(INFORMATION SUPPLIED)
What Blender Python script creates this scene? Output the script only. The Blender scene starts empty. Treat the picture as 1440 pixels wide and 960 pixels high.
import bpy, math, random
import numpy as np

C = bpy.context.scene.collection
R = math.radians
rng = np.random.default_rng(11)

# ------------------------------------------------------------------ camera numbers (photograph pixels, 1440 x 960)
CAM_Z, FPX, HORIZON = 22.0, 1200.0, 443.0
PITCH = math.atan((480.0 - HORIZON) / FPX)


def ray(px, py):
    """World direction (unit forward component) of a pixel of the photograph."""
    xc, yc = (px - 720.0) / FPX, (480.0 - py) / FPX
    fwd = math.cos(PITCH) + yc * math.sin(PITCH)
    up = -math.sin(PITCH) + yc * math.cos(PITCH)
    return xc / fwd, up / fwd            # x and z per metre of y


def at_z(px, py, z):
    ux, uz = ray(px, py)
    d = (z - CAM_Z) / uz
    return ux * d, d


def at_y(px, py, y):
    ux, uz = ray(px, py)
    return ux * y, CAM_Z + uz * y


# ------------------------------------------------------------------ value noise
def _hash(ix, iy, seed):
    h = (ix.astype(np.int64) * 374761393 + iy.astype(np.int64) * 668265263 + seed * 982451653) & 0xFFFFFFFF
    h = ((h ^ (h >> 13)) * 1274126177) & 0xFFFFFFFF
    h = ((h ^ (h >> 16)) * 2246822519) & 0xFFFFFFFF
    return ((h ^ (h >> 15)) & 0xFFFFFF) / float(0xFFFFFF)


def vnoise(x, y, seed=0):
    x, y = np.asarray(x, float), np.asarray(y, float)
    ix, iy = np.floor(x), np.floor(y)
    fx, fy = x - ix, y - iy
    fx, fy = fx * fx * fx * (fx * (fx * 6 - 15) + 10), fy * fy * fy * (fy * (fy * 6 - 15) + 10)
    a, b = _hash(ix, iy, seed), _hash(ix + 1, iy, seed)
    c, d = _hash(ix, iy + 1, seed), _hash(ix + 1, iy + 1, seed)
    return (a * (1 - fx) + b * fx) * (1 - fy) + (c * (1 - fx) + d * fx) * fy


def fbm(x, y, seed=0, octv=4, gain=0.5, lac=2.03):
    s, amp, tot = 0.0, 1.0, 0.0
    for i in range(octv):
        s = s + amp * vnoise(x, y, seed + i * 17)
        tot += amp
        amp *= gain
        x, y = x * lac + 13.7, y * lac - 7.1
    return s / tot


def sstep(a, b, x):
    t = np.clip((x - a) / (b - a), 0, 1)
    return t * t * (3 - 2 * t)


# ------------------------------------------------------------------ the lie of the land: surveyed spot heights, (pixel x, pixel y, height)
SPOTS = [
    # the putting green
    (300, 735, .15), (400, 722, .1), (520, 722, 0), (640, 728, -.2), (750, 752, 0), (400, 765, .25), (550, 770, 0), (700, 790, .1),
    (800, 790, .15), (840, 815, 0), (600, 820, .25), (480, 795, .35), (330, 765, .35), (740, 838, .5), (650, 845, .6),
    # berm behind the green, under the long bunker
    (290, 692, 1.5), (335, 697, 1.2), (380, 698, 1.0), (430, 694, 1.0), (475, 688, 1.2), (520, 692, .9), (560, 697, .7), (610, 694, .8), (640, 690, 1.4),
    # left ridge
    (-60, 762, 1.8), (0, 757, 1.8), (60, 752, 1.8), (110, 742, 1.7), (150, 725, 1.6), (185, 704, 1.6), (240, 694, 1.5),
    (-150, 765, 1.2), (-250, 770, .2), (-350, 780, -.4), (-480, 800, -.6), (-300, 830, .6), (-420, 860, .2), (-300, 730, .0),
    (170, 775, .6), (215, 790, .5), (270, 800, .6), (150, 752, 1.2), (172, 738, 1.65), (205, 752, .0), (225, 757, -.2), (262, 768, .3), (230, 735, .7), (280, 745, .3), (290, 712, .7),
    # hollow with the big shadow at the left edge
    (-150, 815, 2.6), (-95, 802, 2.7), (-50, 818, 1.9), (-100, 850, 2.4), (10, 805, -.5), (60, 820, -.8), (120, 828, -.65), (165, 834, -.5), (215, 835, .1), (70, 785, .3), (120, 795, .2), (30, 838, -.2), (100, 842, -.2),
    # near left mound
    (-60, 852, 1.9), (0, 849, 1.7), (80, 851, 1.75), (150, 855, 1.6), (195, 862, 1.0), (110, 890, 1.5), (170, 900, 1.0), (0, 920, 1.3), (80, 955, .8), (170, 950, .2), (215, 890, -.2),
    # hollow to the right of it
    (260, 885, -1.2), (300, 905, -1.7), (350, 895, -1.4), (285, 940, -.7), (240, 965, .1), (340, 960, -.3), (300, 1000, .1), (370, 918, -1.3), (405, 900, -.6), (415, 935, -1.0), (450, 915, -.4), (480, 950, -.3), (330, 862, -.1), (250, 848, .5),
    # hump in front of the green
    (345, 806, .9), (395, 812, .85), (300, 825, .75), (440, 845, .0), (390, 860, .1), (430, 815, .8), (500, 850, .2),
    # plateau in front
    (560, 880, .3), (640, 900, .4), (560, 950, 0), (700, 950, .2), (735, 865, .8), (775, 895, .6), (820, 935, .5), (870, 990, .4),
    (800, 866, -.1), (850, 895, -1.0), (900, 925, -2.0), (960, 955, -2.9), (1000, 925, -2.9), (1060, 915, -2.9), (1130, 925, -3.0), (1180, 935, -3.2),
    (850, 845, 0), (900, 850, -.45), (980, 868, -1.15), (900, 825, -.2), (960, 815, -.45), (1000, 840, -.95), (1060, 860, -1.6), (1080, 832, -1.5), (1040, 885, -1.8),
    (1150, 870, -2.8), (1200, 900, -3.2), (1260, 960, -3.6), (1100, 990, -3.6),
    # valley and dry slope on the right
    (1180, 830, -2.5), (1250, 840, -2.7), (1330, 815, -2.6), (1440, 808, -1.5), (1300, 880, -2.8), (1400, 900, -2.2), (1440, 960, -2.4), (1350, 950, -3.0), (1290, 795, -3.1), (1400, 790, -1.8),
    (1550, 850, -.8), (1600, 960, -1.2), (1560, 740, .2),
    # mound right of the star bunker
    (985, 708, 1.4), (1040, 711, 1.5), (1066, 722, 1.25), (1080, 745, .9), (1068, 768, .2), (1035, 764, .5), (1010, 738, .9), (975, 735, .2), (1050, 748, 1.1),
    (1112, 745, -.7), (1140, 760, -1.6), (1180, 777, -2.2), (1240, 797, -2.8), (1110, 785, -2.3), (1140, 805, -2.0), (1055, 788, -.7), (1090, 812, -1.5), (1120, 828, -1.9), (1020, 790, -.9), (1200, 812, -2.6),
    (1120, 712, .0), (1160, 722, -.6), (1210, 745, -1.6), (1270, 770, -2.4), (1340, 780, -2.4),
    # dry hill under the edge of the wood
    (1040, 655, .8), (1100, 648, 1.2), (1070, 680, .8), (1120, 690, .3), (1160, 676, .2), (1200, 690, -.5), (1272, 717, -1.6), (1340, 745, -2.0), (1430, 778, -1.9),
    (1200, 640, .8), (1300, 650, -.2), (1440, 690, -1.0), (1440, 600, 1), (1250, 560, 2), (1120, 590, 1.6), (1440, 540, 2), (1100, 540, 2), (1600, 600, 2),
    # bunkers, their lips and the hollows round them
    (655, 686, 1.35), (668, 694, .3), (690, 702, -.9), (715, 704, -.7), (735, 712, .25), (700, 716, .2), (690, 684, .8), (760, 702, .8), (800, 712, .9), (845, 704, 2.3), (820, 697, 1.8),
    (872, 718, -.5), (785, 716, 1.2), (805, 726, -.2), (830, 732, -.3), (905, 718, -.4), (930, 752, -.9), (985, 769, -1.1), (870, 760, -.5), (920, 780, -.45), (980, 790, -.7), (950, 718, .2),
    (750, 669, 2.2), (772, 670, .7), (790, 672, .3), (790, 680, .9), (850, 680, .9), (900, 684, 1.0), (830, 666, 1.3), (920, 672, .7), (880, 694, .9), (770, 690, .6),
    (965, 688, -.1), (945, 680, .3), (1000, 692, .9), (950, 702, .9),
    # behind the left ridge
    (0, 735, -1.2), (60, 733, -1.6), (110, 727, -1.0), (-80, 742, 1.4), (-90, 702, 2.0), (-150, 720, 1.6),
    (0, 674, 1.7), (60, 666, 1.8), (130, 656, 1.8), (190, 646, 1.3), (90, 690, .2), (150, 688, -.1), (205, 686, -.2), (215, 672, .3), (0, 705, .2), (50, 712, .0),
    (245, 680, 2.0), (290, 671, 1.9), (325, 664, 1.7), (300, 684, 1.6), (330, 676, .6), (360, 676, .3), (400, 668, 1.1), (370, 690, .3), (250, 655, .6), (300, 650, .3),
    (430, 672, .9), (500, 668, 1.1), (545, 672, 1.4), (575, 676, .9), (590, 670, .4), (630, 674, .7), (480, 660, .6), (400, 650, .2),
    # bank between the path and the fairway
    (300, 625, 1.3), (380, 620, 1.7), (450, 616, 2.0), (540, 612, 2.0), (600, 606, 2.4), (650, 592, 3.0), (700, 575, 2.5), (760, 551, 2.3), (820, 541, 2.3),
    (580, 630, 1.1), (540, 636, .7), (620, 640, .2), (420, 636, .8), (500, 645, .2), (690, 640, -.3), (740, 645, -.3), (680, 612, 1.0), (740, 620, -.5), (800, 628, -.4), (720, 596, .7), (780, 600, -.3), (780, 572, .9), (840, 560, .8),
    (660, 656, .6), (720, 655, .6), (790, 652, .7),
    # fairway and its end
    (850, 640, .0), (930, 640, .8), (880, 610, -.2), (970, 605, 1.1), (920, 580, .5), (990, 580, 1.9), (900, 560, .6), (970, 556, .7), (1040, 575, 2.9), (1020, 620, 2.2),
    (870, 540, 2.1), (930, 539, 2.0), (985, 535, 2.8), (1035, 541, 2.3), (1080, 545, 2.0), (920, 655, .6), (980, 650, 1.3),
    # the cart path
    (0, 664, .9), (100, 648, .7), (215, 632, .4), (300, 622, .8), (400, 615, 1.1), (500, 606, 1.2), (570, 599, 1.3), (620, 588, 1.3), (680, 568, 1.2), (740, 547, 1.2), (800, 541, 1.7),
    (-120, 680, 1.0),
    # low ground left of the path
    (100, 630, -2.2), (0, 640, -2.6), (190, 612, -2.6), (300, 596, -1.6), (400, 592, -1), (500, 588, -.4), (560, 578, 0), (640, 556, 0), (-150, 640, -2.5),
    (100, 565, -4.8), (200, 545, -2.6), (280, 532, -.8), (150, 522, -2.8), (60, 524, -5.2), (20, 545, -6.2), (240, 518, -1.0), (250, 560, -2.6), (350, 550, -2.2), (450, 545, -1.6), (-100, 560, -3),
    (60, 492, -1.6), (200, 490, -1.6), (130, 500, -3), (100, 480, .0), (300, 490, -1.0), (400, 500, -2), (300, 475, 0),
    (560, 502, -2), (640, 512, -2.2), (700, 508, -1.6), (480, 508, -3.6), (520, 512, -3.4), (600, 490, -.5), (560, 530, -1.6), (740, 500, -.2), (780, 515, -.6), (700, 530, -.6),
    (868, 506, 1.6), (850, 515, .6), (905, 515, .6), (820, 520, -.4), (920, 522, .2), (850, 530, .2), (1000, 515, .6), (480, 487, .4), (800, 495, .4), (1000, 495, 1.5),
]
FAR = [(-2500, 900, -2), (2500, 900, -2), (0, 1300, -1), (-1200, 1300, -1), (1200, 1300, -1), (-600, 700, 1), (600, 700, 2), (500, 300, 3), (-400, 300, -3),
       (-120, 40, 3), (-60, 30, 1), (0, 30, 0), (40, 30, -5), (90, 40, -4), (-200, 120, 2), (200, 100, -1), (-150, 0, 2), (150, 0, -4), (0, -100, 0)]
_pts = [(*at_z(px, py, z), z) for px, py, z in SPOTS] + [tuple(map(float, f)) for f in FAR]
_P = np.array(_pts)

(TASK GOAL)
Extract the lines above, from the first one through the one containing "rng = np.random.default_rng(11)", and return only those, unchanged.

(CORRECT RESPONSE)
What Blender Python script creates this scene? Output the script only. The Blender scene starts empty. Treat the picture as 1440 pixels wide and 960 pixels high.
import bpy, math, random
import numpy as np

C = bpy.context.scene.collection
R = math.radians
rng = np.random.default_rng(11)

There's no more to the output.